* start *

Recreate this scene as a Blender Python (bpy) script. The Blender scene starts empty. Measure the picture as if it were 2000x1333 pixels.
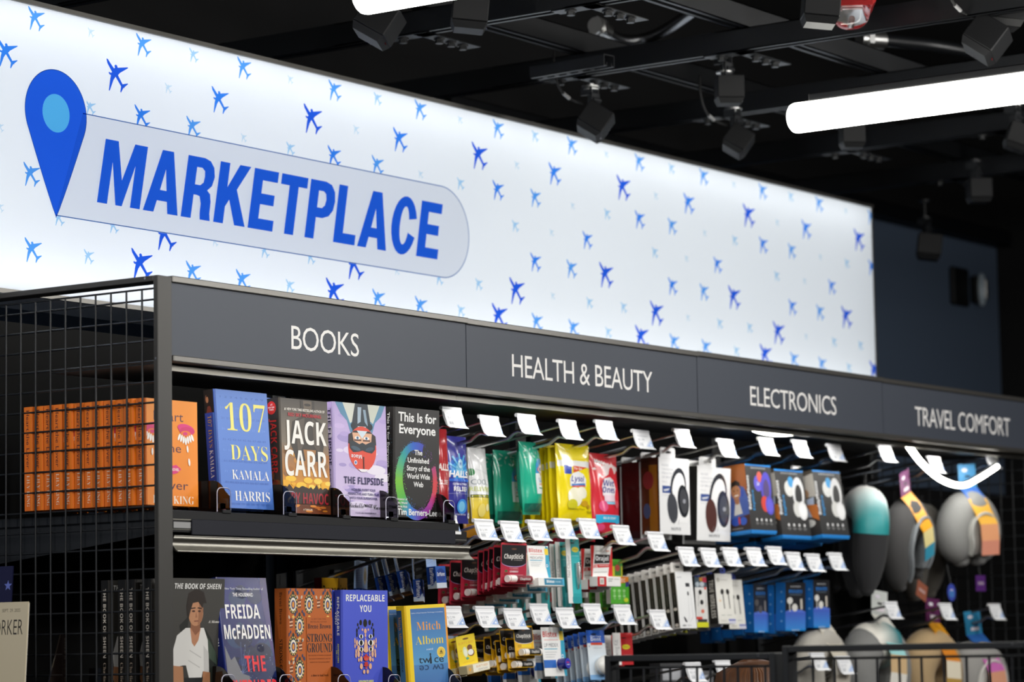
import bpy, math, random
from mathutils import Vector as V, Matrix
from mathutils.geometry import tessellate_polygon
random.seed(7)
sc = bpy.context.scene
COL = sc.collection
# ---------------------------------------------------------------- camera
F_PX = 5764.137
CAM = V((-3.99851562, -3.52166005, 1.45953054))
RT = V((0.571666852448219, -0.8203002257547874, -0.017451344893480932))
UP = V((-0.07735140016855861, -0.07505656413593872, 0.9941746692971369))
FW = V((0.8168315436513883, 0.566986818018508, 0.10635872079588748))
cd = bpy.data.cameras.new('camera')
cd.sensor_width = 36.0
cd.sensor_fit = 'HORIZONTAL'
cd.lens = F_PX / 2000 * 36
cd.clip_start = 0.05
cd.dof.use_dof = True
cd.dof.focus_distance = 5.75
cd.dof.aperture_fstop = 4.6
cam = bpy.data.objects.new('camera', cd)
cam.matrix_world = Matrix(((RT.x, UP.x, -FW.x, CAM.x), (RT.y, UP.y, -FW.y, CAM.y), (RT.z, UP.z, -FW.z, CAM.z), (0, 0, 0, 1)))
COL.objects.link(cam)
sc.camera = cam


def at(u, v, X=None, Y=None, Z=None, D=None):
    """pixel of the 2000x1333 photograph -> point on the plane X, Y or Z (or at depth D)"""
    d = RT * ((u - 1000) / F_PX) + UP * (-(v - 666.5) / F_PX) + FW
    if X is not None: t = (X - CAM.x) / d.x
    elif Y is not None: t = (Y - CAM.y) / d.y
    elif Z is not None: t = (Z - CAM.z) / d.z
    else: t = D
    return CAM + d * t


# ---------------------------------------------------------------- world, exposure, lamps
sc.view_settings.view_transform = 'Standard'
sc.view_settings.look = 'None'
sc.view_settings.gamma = 1.0
sc.view_settings.use_curve_mapping = False
sc.view_settings.exposure = 0.0
w = bpy.data.worlds.new('world')
sc.world = w
w.use_nodes = True
w.node_tree.nodes['Background'].inputs[0].default_value = (0.75, 0.85, 1.0, 1)
w.node_tree.nodes['Background'].inputs[1].default_value = 0.012


def area(name, loc, aim, sx, sy, power, col=(1, .98, .955)):
    l = bpy.data.lights.new(name, 'AREA')
    l.shape = 'RECTANGLE'
    l.size, l.size_y, l.energy, l.color = sx, sy, power, col
    o = bpy.data.objects.new(name, l)
    o.location = loc
    o.rotation_euler = (V(aim) - V(loc)).to_track_quat('-Z', 'Y').to_euler()
    COL.objects.link(o)
    return o


# the shop's ceiling lamps in front of the display (outside the frame)
for i, (x, y) in enumerate([(-2.6, -1.3), (-1.1, -1.9), (0.5, -2.3), (2.2, -2.4), (3.8, -2.2)]):
    area('ceiling_lamp_light', (x, y, 2.74), (x * .6 + .5, 0.0, 1.2), .16, 1.2, 23)
area('aisle_lamp_light', (-2.6, .9, 2.7), (-.2, .3, 1.7), .16, 1.2, 10)
# led strips tucked up under the header
for k in range(4):
    area('header_strip_light', (.43 + .9144 * k, .068, 1.9935), (.43 + .9144 * k, .16, 1.5), .70, .014, (.3, .5, 1.0, 1.1)[k])
# lamps inside the sign's box
SX0, SX1, SZ0, SZ1, SY = -.62, 3.655, 2.182, 2.752, .5
area('sign_panel_light', ((SX0 + SX1) / 2, SY + .15, (SZ0 + SZ1) / 2), ((SX0 + SX1) / 2, 0, (SZ0 + SZ1) / 2), SX1 - SX0 - .02, .52, 1.8, (.88, .95, 1))
area('sign_top_light', ((SX0 + SX1) / 2, SY + .07, SZ1 - .014), ((SX0 + SX1) / 2, SY, SZ1 - .09), SX1 - SX0 - .02, .02, 1.05, (.95, .98, 1))
area('sign_bottom_light', ((SX0 + SX1) / 2, SY + .07, SZ0 + .014), ((SX0 + SX1) / 2, SY, SZ0 + .09), SX1 - SX0 - .02, .02, 1.05, (.95, .98, 1))


# ---------------------------------------------------------------- colours, materials
def _l(c):
    return c / 12.92 if c <= .04045 else ((c + .055) / 1.055) ** 2.4


_hc = {}


def hx(h):
    if not isinstance(h, str): return h
    if h not in _hc:
        _hc[h] = tuple(_l(int(h[i:i + 2], 16) / 255) for i in (0, 2, 4))
    return _hc[h]


def mixc(a, b, t):
    a, b = hx(a), hx(b)
    return tuple(a[i] + (b[i] - a[i]) * t for i in range(3))


MATS = {}


def mat(name, rough=.5, metal=0., spec=.5, col=None, coat=0., bump=0., bscale=400., trans=0., emit=0., sheen=0., var=0., ior=None, alpha=None):
    m = bpy.data.materials.new(name)
    m.use_nodes = True
    nt = m.node_tree
    b = nt.nodes['Principled BSDF']
    b.inputs['Roughness'].default_value = rough
    b.inputs['Metallic'].default_value = metal
    b.inputs['Specular IOR Level'].default_value = spec
    b.inputs['Coat Weight'].default_value = coat
    b.inputs['Transmission Weight'].default_value = trans
    if ior: b.inputs['IOR'].default_value = ior
    if alpha: b.inputs['Alpha'].default_value = alpha
    if sheen:
        b.inputs['Sheen Weight'].default_value = sheen
    src = None
    if col is None:
        a = nt.nodes.new('ShaderNodeAttribute')
        a.attribute_name = 'Col'
        src = a.outputs['Color']
    else:
        r = nt.nodes.new('ShaderNodeRGB')
        r.outputs[0].default_value = (*hx(col), 1)
        src = r.outputs[0]
    tc = nt.nodes.new('ShaderNodeTexCoord')
    if var or bump:
        n = nt.nodes.new('ShaderNodeTexNoise')
        n.inputs['Scale'].default_value = bscale
        n.inputs['Detail'].default_value = 3
        nt.links.new(tc.outputs['Object'], n.inputs['Vector'])
    if var:
        h = nt.nodes.new('ShaderNodeMixRGB')
        h.blend_type = 'MULTIPLY'
        h.inputs[0].default_value = var
        nt.links.new(src, h.inputs[1])
        nt.links.new(n.outputs['Fac'], h.inputs[2])
        src = h.outputs[0]
    nt.links.new(src, b.inputs['Base Color'])
    if bump:
        bp = nt.nodes.new('ShaderNodeBump')
        bp.inputs['Strength'].default_value = bump
        bp.inputs['Distance'].default_value = .001
        nt.links.new(n.outputs['Fac'], bp.inputs['Height'])
        nt.links.new(bp.outputs['Normal'], b.inputs['Normal'])
    if emit:
        nt.links.new(src, b.inputs['Emission Color'])
        b.inputs['Emission Strength'].default_value = emit
    MATS[name] = m
    return m


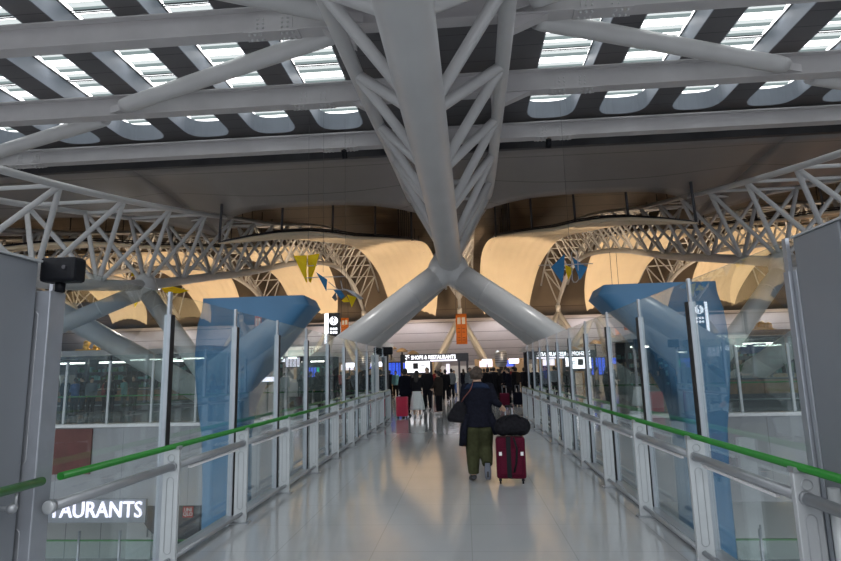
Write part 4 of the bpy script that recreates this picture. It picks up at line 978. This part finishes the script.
# ---- the group ahead
def pp(px, py): v = at(px, py, Z=0); return (v.x, v.y)
person(pp(406, 416.5), 'person in long dark navy jacket seen from behind, standing beside a red suitcase', 1.70, R(-8), 'stand', 'navy', 'blackc', 'coat', 'hairb', 'short', vox=.02, coat=.74, wide=1.15)
person(pp(417.5, 417.5), 'person in black top and long white skirt with long dark hair', 1.62, R(-5), 'phone', 'blackc', 'whitec', 'skirt', 'hairb', 'long', 'shoew', vox=.02)
person(pp(428, 411), 'person in black jacket standing facing the camera beyond the white skirt', 1.74, R(165), 'hold', 'blackc', 'blackc', 'jacket', 'hairb', 'short', vox=.02, coat=.76)
person(pp(439.5, 414.5), 'person in dark brown jacket and black trousers, the rightmost of the standing group', 1.60, R(60), 'lean', 'brownc', 'blackc', 'jacket', 'hairb', 'short', 'shoew', vox=.02, coat=.72, wide=1.1)
def case(px, py, label, m, h=.62, w=.40, hd=True, rz=0):
    v = at(px, py, Z=0); t = thing('suitcase', label, 'suitcase', (v.x, v.y, 0), rz)
    b = MB(); b.box((-w/2,-.13,.06), (w/2,.13,h)); b.build('shell', MT[m], t, local=True, bevel=.04)
    b = MB()
    for q in (-.3, -.1, .1, .3): b.box((w*q-.012,-.137,.12), (w*q+.012,-.129,h-.06))
    b.build('ribs', MT[m], t, local=True)
    if hd:
        b = MB(); b.sweep([(-.08,.08,h-.02), (-.08,.08,h+.3), (.08,.08,h+.3), (.08,.08,h-.02)], .011, 6); b.build('handle', MT['alu'], t, local=True)
    for a_ in (-1, 1):
        for c_ in (-1, 1): b = MB(); b.tube((a_*w*.36-.012, c_*.09, .03), (a_*w*.36+.012, c_*.09, .03), .03, n=10); b.build('wheel', MT['black'], t, local=True)
case(402.5, 418, 'bright red hard suitcase standing by the group ahead on the walkway', 'redcase', .74, .42, False)
case(505, 408, 'dull red suitcase with raised handle beside the queue right of the walking person', 'burg', .62, .4)
case(518, 406, 'dark suitcase with raised handle in the queue by the end of the right railing', 'navy', .6, .4)
crowd = [  # px, foot y, height, heading, pose, top, legs, style, hair style, label
 (396, 398.5, 1.66, 170, 'stand', 'tealc', 'blackc', 'jacket', 'short', 'person in pale teal shirt walking near the blue flight board'),
 (390, 397.5, 1.7, 30, 'walk', 'blackc', 'blackc', 'jacket', 'short', 'person in black half hidden by the far gate posts on the left'),
 (403, 397, 1.62, 90, 'stand', 'beigec', 'greyc', 'jacket', 'long', 'person in beige top in front of the blue flight board'),
 (446, 402, 1.66, 0, 'stand', 'blackc', 'blackc', 'coat', 'short', 'person in long black coat just right of the brown-jacketed one'),
 (452, 399, 1.7, 20, 'stand', 'greyc', 'blackc', 'jacket', 'short', 'person in grey jacket further back between the group and the walking person'),
 (471, 402.5, 1.72, 185, 'stand', 'greyc', 'blackc', 'jacket', 'short', 'person in grey shirt facing the camera left of the walking person head'),
 (454.5, 395, 1.6, 200, 'walk', 'whitec', 'bluec', 'jacket', 'short', 'distant person in white top near the portal right post'),
 (464, 393, 1.68, 10, 'stand', 'navy', 'blackc', 'coat', 'long', 'distant person with long hair near the portal right post'),
 (425, 394, 1.7, 0, 'stand', 'blackc', 'blackc', 'jacket', 'short', 'distant person in black under the advertising screen'),
 (436, 394, 1.64, 40, 'stand', 'redc', 'blackc', 'jacket', 'short', 'distant person in dark red top right of the advertising screen'),
 (441, 392, 1.7, 180, 'walk', 'blackc', 'greyc', 'jacket', 'short', 'distant person in black walking towards the camera right of the screen'),
 (489, 405, 1.68, -20, 'stand', 'blackc', 'blackc', 'jacket', 'short', 'person in black right behind the walking person shoulder'),
 (495, 401, 1.72, -30, 'stand', 'blackc', 'blackc', 'coat', 'short', 'person in long black coat in the queue, second from the walking person'),
 (501, 404, 1.66, -60, 'lean', 'blackc', 'blackc', 'jacket', 'long', 'person with long hair leaning forward in the dark queue'),
 (507, 400, 1.74, -15, 'stand', 'navy', 'blackc', 'jacket', 'short', 'tall person in navy in the middle of the dark queue'),
 (510, 406, 1.66, 75, 'lean', 'navy', 'blackc', 'jacket', 'short', 'person in navy bending towards the luggage at the end of the right railing'),
 (515, 402, 1.70, 80, 'phone', 'blackc', 'blackc', 'jacket', 'short', 'person in black holding a phone at the end of the right railing'),
 (517, 399, 1.68, 10, 'stand', 'brownc', 'blackc', 'jacket', 'short', 'person in dark brown at the right end of the queue'),
 (485, 395, 1.66, 0, 'stand', 'brownc', 'blackc', 'jacket', 'short', 'distant person in brown behind the queue, leftmost'),
 (492, 393, 1.7, 0, 'stand', 'greyc', 'blackc', 'coat', 'short', 'distant person in grey coat behind the queue'),
 (499, 393, 1.64, 15, 'stand', 'blackc', 'blackc', 'jacket', 'cap', 'distant person in black with a cap behind the queue'),
 (513, 393, 1.7, -15, 'stand', 'redc', 'blackc', 'jacket', 'short', 'distant person in dark red behind the queue, rightmost'),
 (525, 397, 1.66, 0, 'stand', 'blackc', 'blackc', 'jacket', 'short', 'person in black seen through the last panes of the right glass screen'),
 (533, 394, 1.7, 20, 'stand', 'navy', 'greyc', 'jacket', 'short', 'person in navy and grey under the right flight board'),
 (541, 396, 1.62, -20, 'walk', 'blackc', 'blackc', 'coat', 'long', 'person in long black coat walking under the right flight board'),
 (556, 397, 1.7, 0, 'stand', 'greyc', 'blackc', 'jacket', 'short', 'person in grey seen through the right glass by the pale panel'),
 (366, 399, 1.68, 30, 'stand', 'blackc', 'blackc', 'jacket', 'short', 'person in black seen through the left glass near the gate'),
 (352, 402, 1.66, -40, 'stand', 'brownc', 'blackc', 'coat', 'short', 'person in brown coat seen through the left glass under the sign totem'),
 (320, 401, 1.7, 90, 'walk', 'navy', 'blackc', 'jacket', 'short', 'person in navy walking past the dark shop seen through the left glass'),
]
for (px, py, h, rz, po, tp, lg, st, hs, lb) in crowd:
    person(pp(px, py), lb, h, R(rz), po, tp, lg, st, 'hairb', hs, vox=.03 if py < 400 else .024, coat=.66 if st == 'coat' else .8)
# people in the side shops, standing just inside the hall edge
side = [(66, 26.0, 1.7, 'navy', 'person in navy in front of the long left shop, leftmost'), (76, 24.5, 1.65, 'bluec', 'person in blue in front of the long left shop'), (84, 26.5, 1.72, 'blackc', 'person in black in front of the long left shop, third from the left'),
        (92, 25.2, 1.66, 'greyc', 'person in grey in front of the long left shop'), (105, 26.0, 1.6, 'redc', 'person in dark red in front of the long left shop'), (111, 24.6, 1.74, 'blackc', 'tall person in black by the third balustrade post on the left'),
        (125, 26.4, 1.66, 'tealc', 'person in teal in front of the long left shop'), (134, 25.0, 1.7, 'brownc', 'person in brown in front of the long left shop, rightmost'),
        (580, 21.4, 1.68, 'blackc', 'person in black beyond the right glass near the walkway'), (612, 32.5, 1.7, 'navy', 'person in navy beyond the right glass'), (738, 28.8, 1.68, 'blackc', 'person in black at the brown counter, left of two'), (770, 28.8, 1.64, 'greyc', 'person in grey at the brown counter, right of two')]
for i, (px, Y, h, tp, lb) in enumerate(side):
    v = at(px, 380, Y=Y); person((v.x, Y), lb, h, R((i*77) % 360), ('stand', 'phone', 'lean')[i % 3], tp, 'blackc', 'jacket', 'hairb', 'short', vox=.03, coat=.8)
# ================================================================== LIGHT
w = bpy.data.worlds.new('world'); bpy.context.scene.world = w; w.use_nodes = True
nt = w.node_tree; bg = nt.nodes['Background']; bg.inputs[1].default_value = 6.2
tc = nt.nodes.new('ShaderNodeTexCoord'); sx = nt.nodes.new('ShaderNodeSeparateXYZ'); rp = nt.nodes.new('ShaderNodeValToRGB')
nt.links.new(tc.outputs['Generated'], sx.inputs[0]); nt.links.new(sx.outputs['Z'], rp.inputs[0]); nt.links.new(rp.outputs[0], bg.inputs[0])
e = rp.color_ramp.elements; e[0].position = 0; e[0].color = (.07, .07, .075, 1); e[1].position = .9; e[1].color = (1.0, 1.0, 1.0, 1); x = e.new(.3); x.color = (.27, .275, .285, 1)
x = e.new(.06); x.color = (.13, .133, .14, 1)
def spot(p, tgt, power, colr, size=80, rad=.4, blend=.8):
    l = bpy.data.lights.new('hall_spot', 'SPOT'); l.energy = power; l.color = colr; l.spot_size = R(size); l.spot_blend = blend; l.shadow_soft_size = rad
    o = bpy.data.objects.new('hall_spot', l); col.objects.link(o); o.location = p; o.rotation_euler = (Vector(tgt)-Vector(p)).to_track_quat('-Z', 'Y').to_euler()
def area(p, tgt, power, colr, sx_, sy_):
    l = bpy.data.lights.new('hall_area', 'AREA'); l.energy = power; l.color = colr; l.shape = 'RECTANGLE'; l.size = sx_; l.size_y = sy_
    o = bpy.data.objects.new('hall_area', l); col.objects.link(o); o.location = p; o.rotation_euler = (Vector(tgt)-Vector(p)).to_track_quat('-Z', 'Y').to_euler()
WARM = (1, .72, .46)
for k in (-4.5, -3.5, -2.5, -1.5, -.5, .5, 1.5, 2.5, 3.5, 4.5):
    x = CX+BAY*k
    spot((x, 56, 4.5), (x, 76, 13.5), 9300, WARM, 80, .3, .6)
    spot((x, 36, 5.0), (x, 56, 13), 3800, WARM, 95, .3, .6)
    spot((x, 93, 3.0), (x, 106, 7.5), 2300, (1, .93, .93), 120, .4)
for s in (-1, 1): spot((CX+s*4.2, 22.05, 10.4), (CX+s*3.6, 25.2, 3.8), 700, (1, .98, .95), 70, .12)  # added fill lamps that brighten the central column legs
for s in (-1, 1):  # invented fixtures, added for the fill light on the column legs
    for y in (33, 52, 72): spot((s*20, y, 8), (s*20, y, 0), 1500, (1, .93, .85), 150, .25)
for y in (34, 50, 68): spot((0, y, 7.5), (0, y, 0), 900, (1, .95, .9), 150, .25)
sc = bpy.context.scene
sc.view_settings.view_transform = 'Standard'; sc.view_settings.look = 'None'; sc.view_settings.gamma = 1; sc.view_settings.use_curve_mapping = False
sc.view_settings.exposure = 0.22
sc.cycles.use_denoising = True
sc.cycles.max_bounces = 10; sc.cycles.transparent_max_bounces = 24; sc.cycles.diffuse_bounces = 4
sc.cycles.sample_clamp_indirect = 6
sc.cycles.caustics_reflective = False; sc.cycles.caustics_refractive = False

* end *

__Required work__.
The images in the entries above should be left out; please reproduce exactly the lines from the first through the one containing "sc.camera = cam".

__The response__.
Recreate this scene as a Blender Python (bpy) script. The Blender scene starts empty. Measure the picture as if it were 2000x1333 pixels.
import bpy, math, random
from mathutils import Vector as V, Matrix
from mathutils.geometry import tessellate_polygon
random.seed(7)
sc = bpy.context.scene
COL = sc.collection
# ---------------------------------------------------------------- camera
F_PX = 5764.137
CAM = V((-3.99851562, -3.52166005, 1.45953054))
RT = V((0.571666852448219, -0.8203002257547874, -0.017451344893480932))
UP = V((-0.07735140016855861, -0.07505656413593872, 0.9941746692971369))
FW = V((0.8168315436513883, 0.566986818018508, 0.10635872079588748))
cd = bpy.data.cameras.new('camera')
cd.sensor_width = 36.0
cd.sensor_fit = 'HORIZONTAL'
cd.lens = F_PX / 2000 * 36
cd.clip_start = 0.05
cd.dof.use_dof = True
cd.dof.focus_distance = 5.75
cd.dof.aperture_fstop = 4.6
cam = bpy.data.objects.new('camera', cd)
cam.matrix_world = Matrix(((RT.x, UP.x, -FW.x, CAM.x), (RT.y, UP.y, -FW.y, CAM.y), (RT.z, UP.z, -FW.z, CAM.z), (0, 0, 0, 1)))
COL.objects.link(cam)
sc.camera = cam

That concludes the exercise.